SHORT TASK: Up to and including the line containing "q = onP(x, y, pn, nn_);", please reproduce the lines of the listing below, starting from the top.
++++++
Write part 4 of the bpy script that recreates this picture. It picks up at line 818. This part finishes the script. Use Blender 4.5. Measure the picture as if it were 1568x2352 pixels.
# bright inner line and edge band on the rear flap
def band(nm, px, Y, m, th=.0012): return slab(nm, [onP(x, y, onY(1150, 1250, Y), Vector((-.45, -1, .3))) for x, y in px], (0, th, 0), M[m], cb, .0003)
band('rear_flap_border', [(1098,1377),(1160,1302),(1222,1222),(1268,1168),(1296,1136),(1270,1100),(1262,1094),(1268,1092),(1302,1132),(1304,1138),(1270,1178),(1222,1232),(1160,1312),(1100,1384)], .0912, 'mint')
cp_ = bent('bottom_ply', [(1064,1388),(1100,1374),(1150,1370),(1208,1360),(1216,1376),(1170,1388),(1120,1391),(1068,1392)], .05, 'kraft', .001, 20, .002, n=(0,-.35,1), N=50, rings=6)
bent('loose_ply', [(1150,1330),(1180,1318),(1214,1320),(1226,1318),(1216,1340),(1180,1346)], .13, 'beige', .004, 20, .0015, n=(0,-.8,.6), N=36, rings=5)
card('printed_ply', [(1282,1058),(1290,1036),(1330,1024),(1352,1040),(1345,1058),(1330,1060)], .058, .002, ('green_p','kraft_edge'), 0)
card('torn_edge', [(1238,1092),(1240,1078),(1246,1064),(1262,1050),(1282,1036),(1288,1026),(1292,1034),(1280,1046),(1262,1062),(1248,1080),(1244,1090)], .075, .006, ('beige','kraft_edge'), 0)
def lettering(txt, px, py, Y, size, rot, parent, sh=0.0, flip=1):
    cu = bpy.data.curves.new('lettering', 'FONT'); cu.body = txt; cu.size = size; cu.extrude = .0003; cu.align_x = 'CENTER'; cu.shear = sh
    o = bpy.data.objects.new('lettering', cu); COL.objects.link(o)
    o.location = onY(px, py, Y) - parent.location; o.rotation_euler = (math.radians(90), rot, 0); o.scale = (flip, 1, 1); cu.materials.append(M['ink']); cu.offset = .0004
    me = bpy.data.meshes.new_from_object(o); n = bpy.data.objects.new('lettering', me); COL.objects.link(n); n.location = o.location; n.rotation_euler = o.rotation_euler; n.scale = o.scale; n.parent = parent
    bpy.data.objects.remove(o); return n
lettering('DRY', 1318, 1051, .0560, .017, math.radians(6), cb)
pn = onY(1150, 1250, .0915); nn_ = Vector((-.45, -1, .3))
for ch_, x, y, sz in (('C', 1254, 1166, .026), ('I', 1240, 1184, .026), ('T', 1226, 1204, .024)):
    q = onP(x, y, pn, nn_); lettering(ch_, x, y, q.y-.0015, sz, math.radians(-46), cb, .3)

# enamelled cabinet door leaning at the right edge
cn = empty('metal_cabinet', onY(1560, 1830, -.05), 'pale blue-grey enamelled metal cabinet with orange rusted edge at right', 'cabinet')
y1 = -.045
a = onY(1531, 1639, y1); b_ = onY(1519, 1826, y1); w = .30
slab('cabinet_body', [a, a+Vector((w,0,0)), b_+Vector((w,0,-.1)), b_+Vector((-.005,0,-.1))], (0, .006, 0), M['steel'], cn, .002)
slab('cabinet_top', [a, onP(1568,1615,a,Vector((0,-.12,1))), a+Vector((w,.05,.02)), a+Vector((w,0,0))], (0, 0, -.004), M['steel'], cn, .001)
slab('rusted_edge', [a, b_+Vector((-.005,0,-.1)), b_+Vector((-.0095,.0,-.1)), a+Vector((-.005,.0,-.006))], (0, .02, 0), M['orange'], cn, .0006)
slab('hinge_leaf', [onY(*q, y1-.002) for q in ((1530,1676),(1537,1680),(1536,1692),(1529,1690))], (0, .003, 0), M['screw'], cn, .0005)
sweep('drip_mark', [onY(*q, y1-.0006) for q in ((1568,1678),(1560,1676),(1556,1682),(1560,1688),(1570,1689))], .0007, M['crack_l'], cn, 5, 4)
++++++
RESULT:
Write part 4 of the bpy script that recreates this picture. It picks up at line 818. This part finishes the script. Use Blender 4.5. Measure the picture as if it were 1568x2352 pixels.
# bright inner line and edge band on the rear flap
def band(nm, px, Y, m, th=.0012): return slab(nm, [onP(x, y, onY(1150, 1250, Y), Vector((-.45, -1, .3))) for x, y in px], (0, th, 0), M[m], cb, .0003)
band('rear_flap_border', [(1098,1377),(1160,1302),(1222,1222),(1268,1168),(1296,1136),(1270,1100),(1262,1094),(1268,1092),(1302,1132),(1304,1138),(1270,1178),(1222,1232),(1160,1312),(1100,1384)], .0912, 'mint')
cp_ = bent('bottom_ply', [(1064,1388),(1100,1374),(1150,1370),(1208,1360),(1216,1376),(1170,1388),(1120,1391),(1068,1392)], .05, 'kraft', .001, 20, .002, n=(0,-.35,1), N=50, rings=6)
bent('loose_ply', [(1150,1330),(1180,1318),(1214,1320),(1226,1318),(1216,1340),(1180,1346)], .13, 'beige', .004, 20, .0015, n=(0,-.8,.6), N=36, rings=5)
card('printed_ply', [(1282,1058),(1290,1036),(1330,1024),(1352,1040),(1345,1058),(1330,1060)], .058, .002, ('green_p','kraft_edge'), 0)
card('torn_edge', [(1238,1092),(1240,1078),(1246,1064),(1262,1050),(1282,1036),(1288,1026),(1292,1034),(1280,1046),(1262,1062),(1248,1080),(1244,1090)], .075, .006, ('beige','kraft_edge'), 0)
def lettering(txt, px, py, Y, size, rot, parent, sh=0.0, flip=1):
    cu = bpy.data.curves.new('lettering', 'FONT'); cu.body = txt; cu.size = size; cu.extrude = .0003; cu.align_x = 'CENTER'; cu.shear = sh
    o = bpy.data.objects.new('lettering', cu); COL.objects.link(o)
    o.location = onY(px, py, Y) - parent.location; o.rotation_euler = (math.radians(90), rot, 0); o.scale = (flip, 1, 1); cu.materials.append(M['ink']); cu.offset = .0004
    me = bpy.data.meshes.new_from_object(o); n = bpy.data.objects.new('lettering', me); COL.objects.link(n); n.location = o.location; n.rotation_euler = o.rotation_euler; n.scale = o.scale; n.parent = parent
    bpy.data.objects.remove(o); return n
lettering('DRY', 1318, 1051, .0560, .017, math.radians(6), cb)
pn = onY(1150, 1250, .0915); nn_ = Vector((-.45, -1, .3))
for ch_, x, y, sz in (('C', 1254, 1166, .026), ('I', 1240, 1184, .026), ('T', 1226, 1204, .024)):
    q = onP(x, y, pn, nn_); lettering(ch_, x, y, q.y-.0015, sz, math.radians(-46), cb, .3)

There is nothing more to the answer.